The Corporate “Problem”

Corporations have been in the news for the wrong reasons for some time, but more often recently, it seems, between Boeing, Tesla, United Healthcare, PG&E, and more than a few others.

In almost all cases, the “troubles” they face/faced resulted from the excessive pursuit of profit, “excessive” being defined as profits gained at the expenses and/or deaths foisted off on others.

In the case of United Healthcare, profits were boosted by denying coverage/claims at roughly twice the rate of any other health insurer – and other health insurance executives were outraged at the assassination of Brian Thompson, with apparently no real understanding of public perception of the health insurance industry.

Boeing tried to shortcut development procedures and effectively lied to the FAA about the changes in the flight control systems for the 737 Max.

And for too many corporations, pursuit of profit with no regard for life appears to be an endemic way of life, as exemplified by Pacific Gas and Electric (PG&E).

In the past, I’ve mentioned the sins of PG&E, which are considerable. From what I can discover and extract from various accounts, by 2018, PG&E was legally responsible for over $30 billion in damages caused by fires created by various equipment failures, which pushed PG&E into filing for bankruptcy. But more PG&E-caused fires followed, including the Kinkaid Fire and the Camp Fire, which was the largest fire in California history, burning 18,000 structures and 153,336 acres, killing at least 85 people, displacing 50,000, and resulting in over $16 billion in damages, bringing the total damages owed by PG&E to nearly $50 billion. PG&E also faced over 500 counts of criminal involuntary manslaughter.
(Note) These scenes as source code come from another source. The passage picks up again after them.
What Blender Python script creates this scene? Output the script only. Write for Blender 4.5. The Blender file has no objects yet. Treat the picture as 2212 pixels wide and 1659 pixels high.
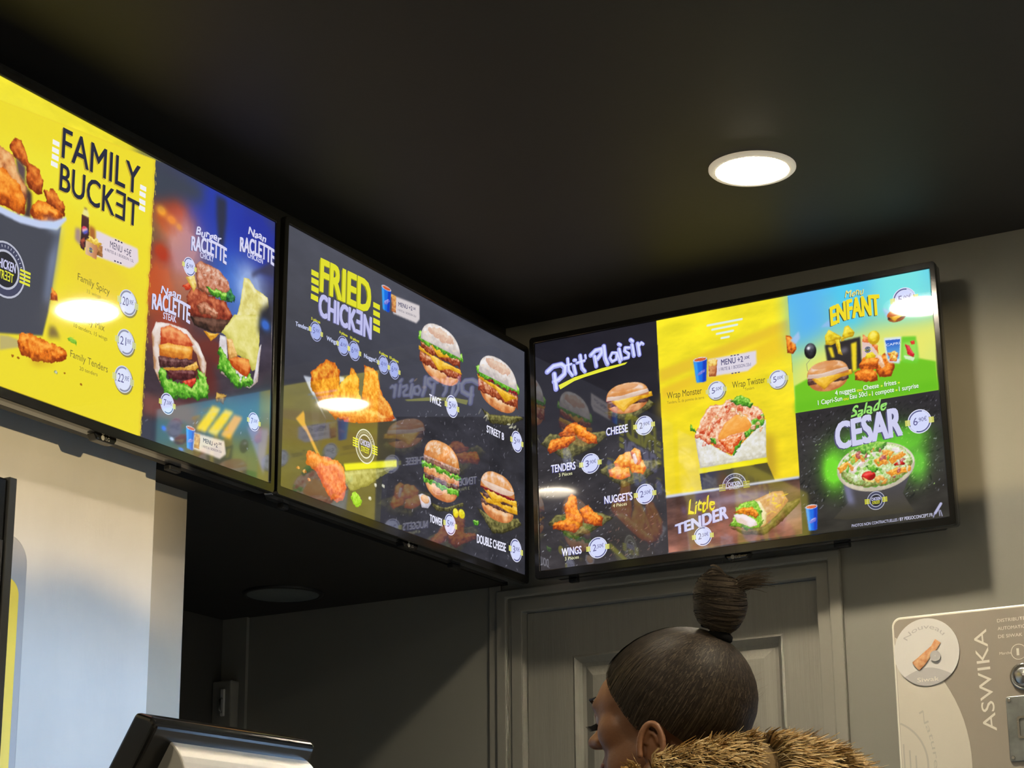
import bpy, bmesh, math, random
import numpy as np
from mathutils import Vector, Matrix
sc=bpy.context.scene
COL=sc.collection
R=math.radians
# ------------------------------------------------------------------ camera, world, light, exposure
cam=bpy.data.cameras.new('camera'); cam_o=bpy.data.objects.new('camera',cam); COL.objects.link(cam_o)
cam.sensor_width=36; cam.lens=4598.6354*36/2212; cam.clip_start=.05
cam_o.location=(2.7899,-4.7444,1.2036); cam_o.rotation_euler=(1.86519,.0081,.53121)
sc.camera=cam_o
vs=sc.view_settings; vs.view_transform='Standard'; vs.look='None'; vs.exposure=0.0; vs.gamma=1.0; vs.use_curve_mapping=False
w=bpy.data.worlds.new('world'); sc.world=w; w.use_nodes=True
w.node_tree.nodes['Background'].inputs[0].default_value=(.55,.72,1,1); w.node_tree.nodes['Background'].inputs[1].default_value=1.0
LAMP=330.0; POWER=(1.75,.65,1.2,1,2.6,1.6,1); LAMP_COL=(1.0,.865,.655); DAY=640.0
day=bpy.data.lights.new('daylight','AREA'); day.shape='RECTANGLE'; day.size=.25; day.size_y=1.3; day.energy=DAY; day.color=(.38,.62,1.0)
day_o=bpy.data.objects.new('daylight',day); COL.objects.link(day_o); day_o.location=(5.35,1.35,.95); day_o.rotation_euler=(0,R(90),R(28))
far=bpy.data.lights.new('far_warm_lamp','AREA'); far.shape='RECTANGLE'; far.size=.06; far.size_y=.16; far.energy=240.0; far.color=(1.0,.76,.40)
far_o=bpy.data.objects.new('far_warm_lamp',far); COL.objects.link(far_o); far_o.location=(5.3,-3.0,2.45); far_o.rotation_euler=(0,R(90),R(-10))
sc.cycles.max_bounces=7; sc.cycles.sample_clamp_indirect=4.0
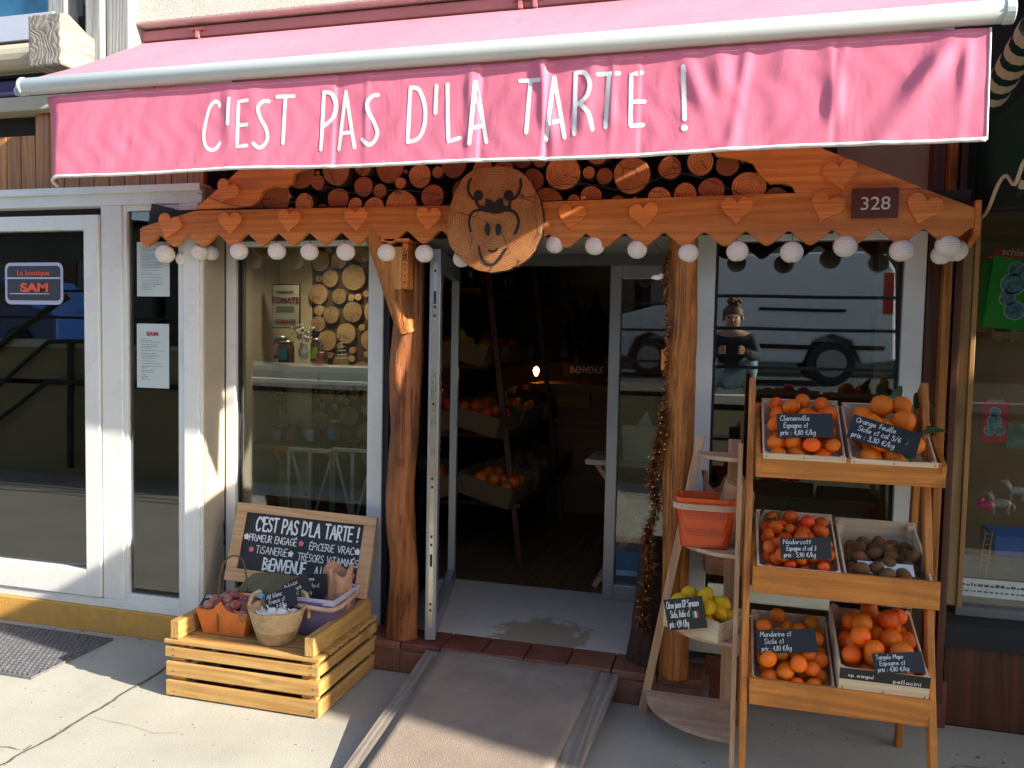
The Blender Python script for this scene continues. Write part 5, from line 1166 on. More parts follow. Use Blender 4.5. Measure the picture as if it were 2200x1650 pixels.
T4 = pop_crate(trays[1][2], .420, CW, .37, .076, .125, 'pale poplar crate of brown kiwis on the middle tier, right')
T5 = pop_crate(trays[2][2], .112, CW*.98, .38, .075, .125, 'pale poplar crate of yellowish mandarins on the bottom tier, left')
T6 = pop_crate(trays[2][2], .402, CW, .38, .165, .20, 'crate with black printed band full of tangelos on the bottom tier, right', True)
put('clem', 'clementine', pack(T1, CW, .34, .031, 36, .02, .07, seed=3), 'bright orange clementine in the top left crate of the rack', 'clementine', 'clementines in the top left crate')
put('big', 'orange', pack(T2, CW-.02, .30, .039, 17, .010, .06, seed=5), 'large orange in the top right crate of the rack', 'orange', 'oranges in the top right crate')
put('mand', 'mandarin', pack(T3, CW, .36, .027, 46, .015, .14, seed=8, rough=.18), 'small reddish mandarin in the middle left crate of the rack', 'mandarin', 'mandarins in the middle left crate')
put('kiwi', 'kiwi', pack(T4, CW, .35, .024, 40, .012, .03, seed=6), 'brown fuzzy kiwi in the middle right crate of the rack', 'kiwi', 'kiwis in the middle right crate')
put('satsu', 'mandarin', pack(T5, CW*.98, .36, .029, 44, .02, .06, seed=9), 'yellow orange mandarin in the bottom left crate of the rack', 'mandarin', 'mandarins in the bottom left crate')
put('tang', 'tangelo', pack(T6, CW, .36, .036, 28, .075, .08, seed=12), 'deep orange tangelo in the bottom right crate of the rack', 'tangelo', 'tangelos in the bottom right crate')
m = MB(); m.T = T4; m.add([(.05, .05, .066), (.235, .05, .066), (.235, .10, .085), (.05, .10, .085)], [(0, 1, 2, 3)]); q = m.build('paper_liner', M('white_paper', (.7, .7, .7), .8), None, loc=T4 @ Vector((.14, .07, .07))); q.modifiers.new('t', 'SOLIDIFY').thickness = .002
tag(q, 'white paper liner sheet lying across the kiwi crate', 'paper')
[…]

Needless to say, PG&E filed for bankruptcy, and the CEO resigned in 2019. But in March 2020, PG&E asked a federal court to approve $454 million in executive bonuses just days after asking another federal judge, who was overseeing PG&E’s criminal probation related to the 2010 San Bruno pipeline explosion) not to force the utility to hire more tree trimmers. And in January 2020, PG&E transferred $100 million from its safety budget to partly fund the executive bonuses.

PG&E only paid $13.5 billion out of roughly $50 billion in damages and raised some of those funds by increasing the permanent monthly rate base of each of its 5.6 million customers by $5, and as part of the settlement, all charges of involuntary manslaughter were dropped.

A last footnote: In December 2024, the U.S. Department of Energy offered PG&E a $15 billion loan, to “expand hydropower generation and battery storage, upgrade transmission capacity through reconductoring and grid enhancing technologies, and enable virtual power plants throughout PG&E’s service area.”

In the past 10 years, typical CEO pay at S&P 500 companies increased by more than $4 million, to an average of $17.7 million in 2023. Meanwhile, the average U.S. worker saw a wage increase of 3% a year, $18,240 over the past decade, earning on average just $65,470 in 2023.